2.5 Anche la doglianza proposta con riguardo alla mancata allegazione di atti non appare fondata posto che detti elementi sono stati comunque prodotti dalla stessa difesa che ne era in regolare possesso sicché correttamente il Tribunale del riesame ha ritenuto non sussistere l'ipotesi della nullità indicata dall'art. 309 cod. proc. pen. che non si applica agli atti che risultino in possesso della difesa dell'indagato. In ogni caso gli atti che si assume non trasmessi non hanno comunque rilievo decisivo posto che la nota dell'INPS non può essere significativa dell'individuazione dell'importo definitivo del danno e dei falsi, non conoscendosi allo stato il procedimento seguito dal suddetto ente per il calcolo, mentre gli atti prodotti dalla B. di cui si assume la preterizione non sono stati esplicitati nel loro contenuto e non paiono quindi decisivi; al proposito, infatti, occorre ricordare come ove il provvedimento indichi con adeguatezza e logicità quali circostanze ed emergenze processuali si sono rese determinanti per la formazione del convincimento del giudice, sì da consentire l’individuazione dell'iter logico-giuridico seguito per addivenire alla statuizione adottata, non vi è luogo per la prospettabilità del vizio di preterizione poiché il giudice non è tenuto, nella motivazione, a confutare, analiticamente, tutti gli elementi addotti dalla difesa, che non siano di natura decisiva (Sez. 2, n. 1405, del 10/12/2013, dep. 15/1/2014, Rv. 259643).

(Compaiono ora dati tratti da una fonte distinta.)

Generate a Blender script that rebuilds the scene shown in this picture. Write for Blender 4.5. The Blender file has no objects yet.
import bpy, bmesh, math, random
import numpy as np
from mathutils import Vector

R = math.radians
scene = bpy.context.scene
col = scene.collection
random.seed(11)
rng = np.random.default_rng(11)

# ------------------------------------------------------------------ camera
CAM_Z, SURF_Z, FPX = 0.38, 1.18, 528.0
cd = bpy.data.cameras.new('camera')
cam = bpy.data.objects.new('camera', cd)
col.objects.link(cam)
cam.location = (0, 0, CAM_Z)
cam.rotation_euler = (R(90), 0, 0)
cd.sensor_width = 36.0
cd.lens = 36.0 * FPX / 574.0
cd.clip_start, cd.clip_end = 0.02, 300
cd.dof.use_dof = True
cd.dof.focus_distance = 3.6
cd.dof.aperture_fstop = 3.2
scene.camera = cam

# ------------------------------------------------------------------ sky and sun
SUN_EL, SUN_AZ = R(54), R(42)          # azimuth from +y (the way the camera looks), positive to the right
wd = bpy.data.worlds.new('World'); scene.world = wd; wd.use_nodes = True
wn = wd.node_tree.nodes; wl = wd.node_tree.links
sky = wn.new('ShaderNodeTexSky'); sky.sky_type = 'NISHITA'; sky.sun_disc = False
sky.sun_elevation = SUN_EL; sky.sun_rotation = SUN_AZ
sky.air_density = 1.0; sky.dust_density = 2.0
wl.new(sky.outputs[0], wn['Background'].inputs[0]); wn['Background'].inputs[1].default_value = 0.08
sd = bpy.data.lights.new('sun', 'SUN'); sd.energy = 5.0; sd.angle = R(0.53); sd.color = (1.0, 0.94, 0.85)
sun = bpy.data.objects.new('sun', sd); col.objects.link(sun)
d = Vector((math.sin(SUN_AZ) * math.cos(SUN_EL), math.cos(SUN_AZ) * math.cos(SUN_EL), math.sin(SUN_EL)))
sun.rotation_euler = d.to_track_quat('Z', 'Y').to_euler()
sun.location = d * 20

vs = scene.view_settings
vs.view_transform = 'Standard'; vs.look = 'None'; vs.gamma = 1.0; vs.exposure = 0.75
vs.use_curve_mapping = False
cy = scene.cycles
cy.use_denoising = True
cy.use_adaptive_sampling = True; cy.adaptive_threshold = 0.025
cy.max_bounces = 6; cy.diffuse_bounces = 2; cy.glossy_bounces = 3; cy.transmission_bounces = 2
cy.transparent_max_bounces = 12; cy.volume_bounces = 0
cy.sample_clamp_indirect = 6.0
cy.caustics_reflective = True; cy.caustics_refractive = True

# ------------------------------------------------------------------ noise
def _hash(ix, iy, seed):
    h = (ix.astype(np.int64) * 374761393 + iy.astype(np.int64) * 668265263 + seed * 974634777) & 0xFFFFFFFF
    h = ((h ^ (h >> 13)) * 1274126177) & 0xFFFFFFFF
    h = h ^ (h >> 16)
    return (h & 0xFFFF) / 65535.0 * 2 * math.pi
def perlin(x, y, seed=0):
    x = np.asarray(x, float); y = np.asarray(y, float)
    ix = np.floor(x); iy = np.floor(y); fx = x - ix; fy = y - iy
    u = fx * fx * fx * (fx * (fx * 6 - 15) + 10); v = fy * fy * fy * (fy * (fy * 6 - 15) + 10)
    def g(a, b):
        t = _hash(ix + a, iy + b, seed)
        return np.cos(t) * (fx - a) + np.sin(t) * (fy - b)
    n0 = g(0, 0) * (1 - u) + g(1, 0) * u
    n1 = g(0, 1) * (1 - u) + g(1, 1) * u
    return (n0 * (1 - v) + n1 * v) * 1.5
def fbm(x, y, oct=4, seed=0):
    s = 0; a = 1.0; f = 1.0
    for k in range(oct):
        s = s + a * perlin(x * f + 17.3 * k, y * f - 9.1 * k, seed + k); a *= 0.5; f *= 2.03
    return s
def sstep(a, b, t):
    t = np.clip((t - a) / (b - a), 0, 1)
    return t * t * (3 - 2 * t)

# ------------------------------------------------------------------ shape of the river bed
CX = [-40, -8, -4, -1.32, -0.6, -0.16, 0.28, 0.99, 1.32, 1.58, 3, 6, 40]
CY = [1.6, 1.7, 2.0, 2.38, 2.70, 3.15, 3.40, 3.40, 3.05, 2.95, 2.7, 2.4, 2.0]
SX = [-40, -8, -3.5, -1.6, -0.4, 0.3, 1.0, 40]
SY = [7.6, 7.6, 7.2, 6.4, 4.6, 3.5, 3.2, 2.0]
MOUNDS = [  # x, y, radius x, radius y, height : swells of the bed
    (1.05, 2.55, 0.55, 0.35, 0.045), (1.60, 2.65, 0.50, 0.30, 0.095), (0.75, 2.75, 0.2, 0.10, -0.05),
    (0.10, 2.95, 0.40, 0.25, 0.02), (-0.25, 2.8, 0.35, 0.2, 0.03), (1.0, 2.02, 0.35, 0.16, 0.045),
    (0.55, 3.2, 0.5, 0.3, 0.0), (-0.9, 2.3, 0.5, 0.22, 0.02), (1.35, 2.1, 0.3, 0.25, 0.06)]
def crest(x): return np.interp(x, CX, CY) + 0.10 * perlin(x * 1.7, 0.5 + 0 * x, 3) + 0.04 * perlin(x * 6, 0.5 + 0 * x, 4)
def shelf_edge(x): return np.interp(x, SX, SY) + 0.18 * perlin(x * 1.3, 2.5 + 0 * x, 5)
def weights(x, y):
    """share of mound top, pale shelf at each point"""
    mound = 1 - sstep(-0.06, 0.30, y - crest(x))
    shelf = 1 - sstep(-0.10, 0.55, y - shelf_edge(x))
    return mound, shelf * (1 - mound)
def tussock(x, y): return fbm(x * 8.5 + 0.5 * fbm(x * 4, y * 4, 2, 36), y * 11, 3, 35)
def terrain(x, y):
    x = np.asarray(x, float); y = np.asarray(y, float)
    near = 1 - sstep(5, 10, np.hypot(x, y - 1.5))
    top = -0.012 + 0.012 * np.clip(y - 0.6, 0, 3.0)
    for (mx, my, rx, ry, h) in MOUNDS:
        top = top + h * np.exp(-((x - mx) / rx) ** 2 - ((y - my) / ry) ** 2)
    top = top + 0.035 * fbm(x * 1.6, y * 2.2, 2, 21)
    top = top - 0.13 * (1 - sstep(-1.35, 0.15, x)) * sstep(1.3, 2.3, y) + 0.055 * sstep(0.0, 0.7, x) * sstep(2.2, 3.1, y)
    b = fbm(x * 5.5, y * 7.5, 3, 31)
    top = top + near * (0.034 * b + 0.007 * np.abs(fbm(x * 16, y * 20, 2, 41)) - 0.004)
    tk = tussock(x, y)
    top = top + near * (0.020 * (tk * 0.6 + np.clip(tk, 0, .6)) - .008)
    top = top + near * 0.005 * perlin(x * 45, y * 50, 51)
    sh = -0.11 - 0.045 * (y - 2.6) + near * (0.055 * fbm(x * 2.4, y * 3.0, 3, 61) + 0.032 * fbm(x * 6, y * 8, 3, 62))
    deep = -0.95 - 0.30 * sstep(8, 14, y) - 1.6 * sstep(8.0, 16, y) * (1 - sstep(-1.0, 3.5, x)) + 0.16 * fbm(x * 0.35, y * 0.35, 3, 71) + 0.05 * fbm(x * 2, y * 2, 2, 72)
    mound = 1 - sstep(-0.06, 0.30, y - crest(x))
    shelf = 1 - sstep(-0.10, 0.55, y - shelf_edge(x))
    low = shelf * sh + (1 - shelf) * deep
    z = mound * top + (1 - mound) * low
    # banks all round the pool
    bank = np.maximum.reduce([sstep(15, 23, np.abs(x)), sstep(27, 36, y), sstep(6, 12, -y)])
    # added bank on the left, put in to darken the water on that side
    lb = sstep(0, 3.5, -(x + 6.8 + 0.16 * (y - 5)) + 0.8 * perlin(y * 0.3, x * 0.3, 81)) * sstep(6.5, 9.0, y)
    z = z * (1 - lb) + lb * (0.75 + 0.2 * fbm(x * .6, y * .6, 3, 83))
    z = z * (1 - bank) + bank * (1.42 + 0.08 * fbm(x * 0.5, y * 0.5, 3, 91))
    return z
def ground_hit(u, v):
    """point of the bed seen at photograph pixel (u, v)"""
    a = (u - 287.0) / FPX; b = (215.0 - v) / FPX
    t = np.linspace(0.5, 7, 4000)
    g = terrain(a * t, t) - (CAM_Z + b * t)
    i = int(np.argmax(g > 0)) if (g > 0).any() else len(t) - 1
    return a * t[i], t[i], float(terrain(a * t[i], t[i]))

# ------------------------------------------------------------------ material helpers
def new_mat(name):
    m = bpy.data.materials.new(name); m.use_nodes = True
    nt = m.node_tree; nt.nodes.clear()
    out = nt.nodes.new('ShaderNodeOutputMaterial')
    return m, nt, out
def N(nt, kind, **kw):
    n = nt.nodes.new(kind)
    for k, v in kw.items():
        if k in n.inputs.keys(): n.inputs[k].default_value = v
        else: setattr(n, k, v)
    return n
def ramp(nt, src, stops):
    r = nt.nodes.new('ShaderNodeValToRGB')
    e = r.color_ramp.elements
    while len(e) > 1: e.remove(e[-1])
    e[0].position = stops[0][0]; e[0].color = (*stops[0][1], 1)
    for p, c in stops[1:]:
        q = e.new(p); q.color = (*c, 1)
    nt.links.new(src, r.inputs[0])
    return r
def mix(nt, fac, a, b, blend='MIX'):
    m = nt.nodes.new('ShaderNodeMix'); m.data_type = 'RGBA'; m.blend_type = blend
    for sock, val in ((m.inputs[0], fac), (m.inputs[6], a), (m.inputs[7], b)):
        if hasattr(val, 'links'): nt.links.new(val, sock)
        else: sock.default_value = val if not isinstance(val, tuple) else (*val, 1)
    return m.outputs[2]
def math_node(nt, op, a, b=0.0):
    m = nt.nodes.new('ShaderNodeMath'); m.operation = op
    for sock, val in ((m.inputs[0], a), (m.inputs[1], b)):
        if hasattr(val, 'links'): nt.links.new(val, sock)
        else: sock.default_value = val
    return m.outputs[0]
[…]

2.6 Per quanto attiene poi alla contestata qualificazione giuridica dei fatti, la esistenza di plurime operazioni illecite di trasmissione di dati falsi, lo sfruttamento delle attività degli enti tramite i quali gli indagati operavano, la percezione di somme ingenti indebite che venivano distratte con operazioni effettuate nel tempo, paiono, quanto meno allo stato, potere far configurare sia l'ipotesi associativa che il più grave delitto di truffa in danno della pubblica amministrazione dovendosi condividere le argomentazioni del provvedimento impugnato, svolte a pagina 14, circa l'effettiva presenza di condotte riconducibili agli artifici e raggiri perché poste in essere attraverso la sistematica indicazione di dati falsi solo apparentemente provenienti dai soggetti aventi diritto.

Alla luce delle suesposte considerazioni, pertanto, l'impugnazione deve essere respinta ed i ricorrenti condannati al pagamento delle spese processuali.

 

P.Q.M.

 

Rigetta il ricorso e condanna i ricorrenti al pagamento delle spese processuali.